Incluso, ni soñando con vestir  a Celine Dion de la Niña Pastori, o disfrazar a Elton John de Álvaro Domecq en pleno Caesars Palace. Resulta que mis primos dijeron ni hablar del peluquín, de eso del toreo nada y las primeras corridas se dieron en un ambiente casi idéntico a las de la Plaza México, es decir, con los tendidos a punto de aparecer vacíos.

El rito de la sangre y el sol cada día convence menos y a nosotros los taurinos se nos acaban los argumentos contundentes para defender nuestra fiesta. Lo de los toros, no se puede negar, es una tradición sangrienta y cruda por más arte que de ella emane. Hay que aceptarlo tal cual. Los reflectores de los grupos de protección a los animales apuntan a las plazas de toros. A pesar de que no sólo en la España negra y el México gris se atenta contra seres vivos. Ahí quedan las fotografías que circulan en el correo electrónico, referentes a las atroces matanzas de delfines ejecutadas por hombres cultos y del Primer Mundo -no se si capten el doble filo- pasándose por el arco del triunfo las solicitudes de las organizaciones ambientalistas internacionales.

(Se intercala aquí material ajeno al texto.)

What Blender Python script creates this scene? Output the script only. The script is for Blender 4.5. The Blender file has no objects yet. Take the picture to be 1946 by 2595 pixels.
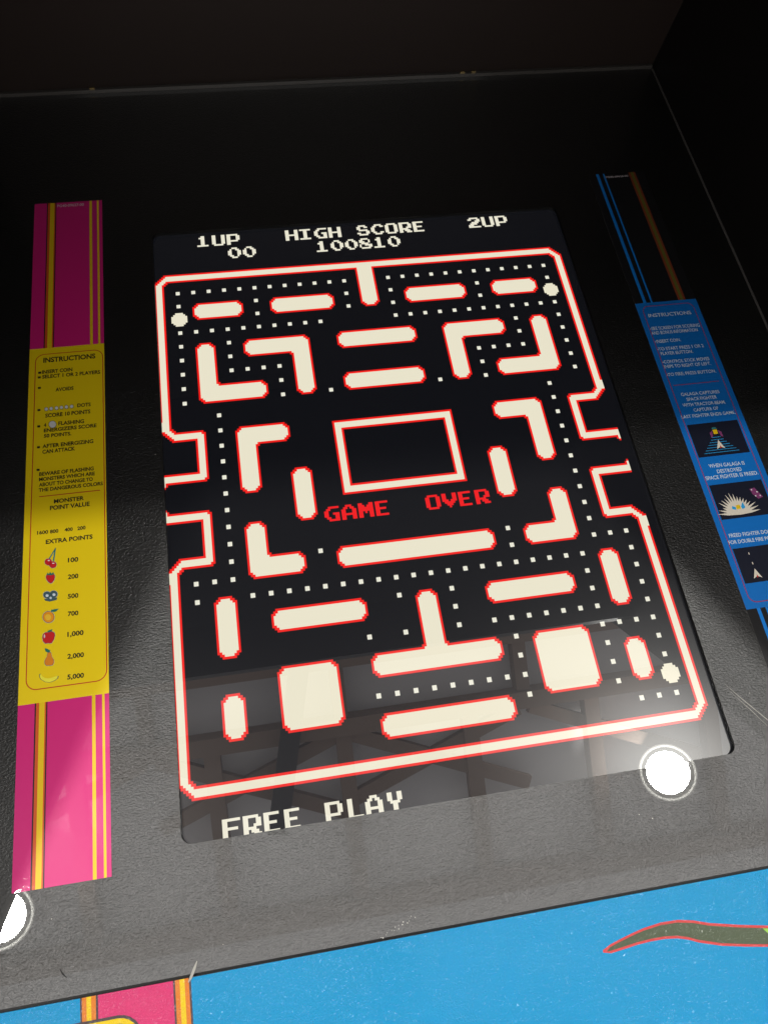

Carnicerías que se realizan en las islas Feroe, en Dinamarca, o en Taiji, en Japón, donde son masacrados decenas de miles de cetáceos de la manera más violenta y cruel. Ni el escenario taurino más activo queda tinto en sangre como los mares donde se realiza la brutal cacería. Pero, hablar de los beneficios económicos, ecológicos y la madre que los parió, obtenidos gracias al toreo sólo lleva a justificaciones arcaicas. La corrida de toros con sus barbaries para el toro y para el torero –que también la lleva y mucho-, debe aceptarse sin más como algo innecesario, pero con una enorme carga cultural, de arraigo y de tradición, cosas que tampoco se pueden negar.

Todo hubiera quedado en un intento mercantil si Don Bull, veleta según sople el viento, no se la hubiera querido brincar a la torera argumentando que las corridas incruentas son el futuro de la fiesta y una solución a la propuesta de las cortes catalanas en su afán de erradicarlas. Las faenas sin sangre son una pantomima a la que se prestaron algunos matadores desubicados y faltos o de vergüenza, o de dinero o de cultura taurina. Ahora, se me cuecen las habas para admirar las sabrosas “espantaas” que pegarán los que ya firmaron contrato y han de estar que se ahorcan por zafarse del ridículo compromiso. La cuestión es tan bufa, que en la feria de Las Vegas indultaron a un toro dos veces, o sea, no lo iban a matar por estar prohibido y luego, le perdonaron otra vez la vida dizque por salir muy bueno, me pregunto, a qué horas probaron la bravura con la pica. Permítanme que me revuelque de la risa.

Hablando de toros y delfines, especies entrañables y espléndidas donde las haya, vale la pena traer a colación, con las reservas del caso en cuanto a la validez de la fuente, el correo cibernético que circula y contiene una declaración de ese legendario marino francés, notable investigador y excelente amigo de los animales, Jacques Cousteau: “Solamente cuando el hombre haya vencido a la muerte y cuando lo imprevisible haya dejado de existir, morirá la Fiesta de Toros y con ella el reinado de la utopía; siendo así, el dios mitológico encarnado en el toro de lidia verterá en vano su sangre en el desagüe de un matadero lúgubre”. Eso aún cargando con todos los Don Bulls  que pasen al frente y los matadores que sin prejuicios los acompañen en la mercenaria actividad de intentar y obtener dinero trastocando lo fundamental de un rito tan noble, añejo y de lo más bizarro.